Vuelvo e insisto, era domingo, las posibilidades de encontrar alguien que estuviese dispuesto a apiadarse de nosotros y llevarnos en ese viaje de unas cuatro horas hasta la ciudad de Mérida era casi imposible. Por suerte, y porque la vida no podía ser tan injusta, conseguimos una grúa parada afuera de una casa, el motorizado conocía al muchacho y con mi acento entreverado entre rioplatense y venezolano llamé a la puerta. Salió la esposa de nuestro héroe con una cara que no supe descifrar; estaba entre enojada y molesta, que pueden parecer sinónimos pero la carga semántica de cada palabra es diferente. Y no era para menos, me imagino que esa pobre mujer no tenía tiempo para compartir con su pareja y ahí estaba yo, un flaquito rogándole que nos auxiliara, luego de debatir un poco sobre lo que nos iba a cobrar acabó por darme el visto bueno a pesar del talante de su esposa y empezamos el viaje a Mérida.

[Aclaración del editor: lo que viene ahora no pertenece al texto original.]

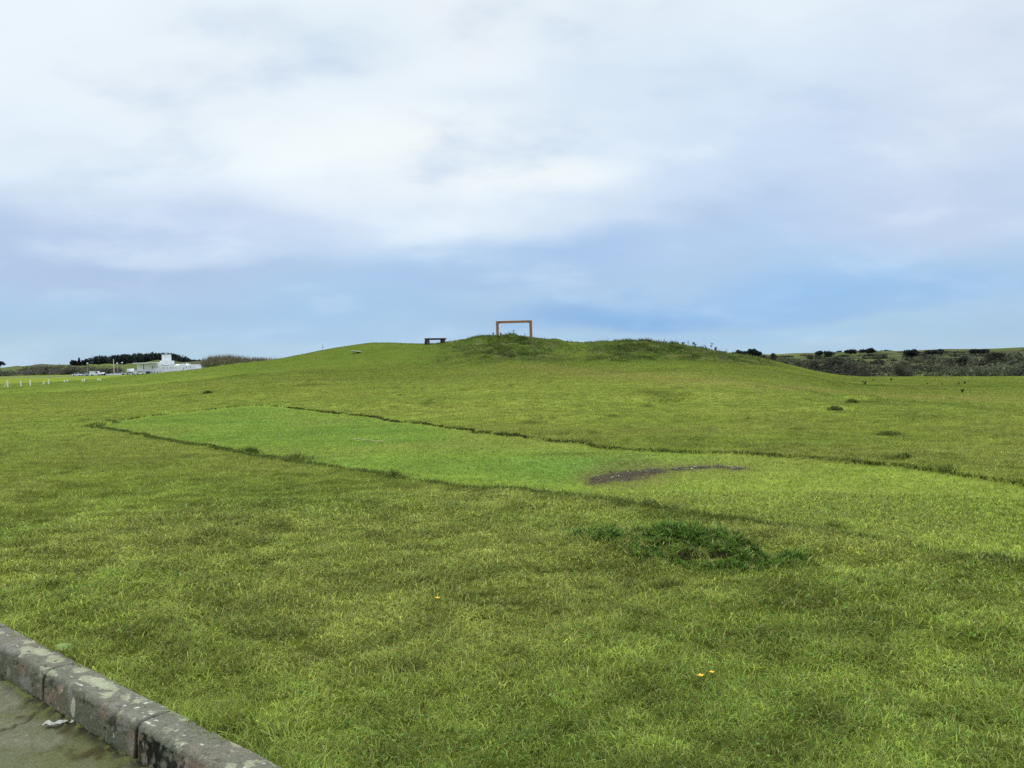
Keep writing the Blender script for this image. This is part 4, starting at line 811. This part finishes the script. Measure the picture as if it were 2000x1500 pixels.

Empezamos el descenso y en paralelo empezaron a desaparecer las estaciones de servicio con las que bromeaba mi padre, él lo asumía con una naturalidad grotesca, al mismo tiempo se desvanecieron los precios en pesos colombianos, como si con los kilómetros cambiara la economía del país, lo que no cambiaba era lo maltratada que estaban las carreteras, desde la altura de la grúa tenía mejor visión que desde el avión pero esas visuales eran mucho más pesadas, en Uruguay es inconcebible toparse con baches de esa magnitud y yo no paraba de sorprenderme por lo roto que se encontraba todo. Sinceramente prefería la frialdad blanca de las nubes que asemejaban la muerte, que los rebotes que tenía la grúa por los cráteres de la carretera.
Llegamos a Mérida en una noche calurosa, no a las que estaba acostumbrada mi memoria que seguramente romantizó a la ciudad que me vio nacer, el gruero no sabía exactamente a donde debíamos ir e intenté batir esa situación dando unos gritos desaforados a diestra y siniestra para intentar guiarlo, curiosamente mientras hacía esto mi cuerpo sintió como todo se ponía en un sitio que no estaba hace seis años, era como si mi organismo reconociera exactamente todo lo que estaba pasando, desde la belleza hasta el desorden, desde la desprolijidad hasta las luces posadas en las montañas que confundí con estrellas, mi cuerpo entendió absolutamente todo, seguramente habrá sido una identificación cultural que no podía ser concebida en un contexto tan distinto como el de Uruguay. No había gente tomando mate, no me hablaban de “vos” sino de “usted”, había filas enormes para cargar gasolina. Todo raramente familiar.
Esa misma noche fui a visitar a mi madre, la que me parió, y a mi abuela, no me esperaban en absoluto, fue un abrazo eterno, lleno de lágrimas de ambas partes, ninguno lo podía creer. Ni yo yendo a Los Sauzales, lugar donde me crié, ni ellas recibiendo a su hijo que prometió hace seis años más nunca volver a su casa. Conversé con ellas y un poco aclaré toda la situación, ahora se compra todo en dólares o por una aplicación llamada “pago móvil”, reciben unos fulanos bonos que no comprendo y que les alcanza para comprar medio kilo de queso, el dinero sigue sin valer nada, incluso los dólares, y cuando pude ir a un supermercado me di cuenta que todos los precios están en dólares y que están al mismo nivel de Montevideo, una de las ciudades más caras de Latinoamérica.
He podido manejar por la ciudad con prudencia para no gastar el combustible que escasea horriblemente, y he visto que al igual que en la carretera los cráteres sobran, las filas de gasolina son eternas y con la gente que me he cruzado ya no habla de política, es como que toda la problemática que existe en el país ha generado una situación de distracción generalizada donde lo importante es sobrevivir, ya no importan las ideologías, ya no importan los gobernantes, ya no importan los muchachos que mataron en 2014 y 2017 buscando una solución a toda la tragedia que nos invadió con la llegada del chavismo, ahora importa es llevar el pan a la mesa, alimentar a los hijos, y sobrevivir bajo cualquier término.
No tengo el tiempo suficiente en Venezuela para hacer un análisis general de la situación, pero tengo el tiempo suficiente fuera para darme cuenta que el país sigue roto, que la gente al menos en Mérida no tiene dinero para consumir y que las libertades están más cortas de lo que nunca han estado. Aunque ahora en los anaqueles haya comida, es carísima. Aunque la gente tenga vehículo, no se puede movilizar. Aunque me encontré con mi familia, sigue existiendo el vacío y la tristeza de la normalidad. Y aunque mi cuerpo se haya identificado completamente con el contexto que vive, realmente sigo siendo ajeno a esta hipotética normalidad donde los empleados públicos ganan menos de 40 dólares mensuales y los profesores universitarios no llegan a una décima parte de esa cifra.
Curiosamente estoy acá, pero no me siento en mi país, por más que me pellizque para ver si es cierto que estoy acá.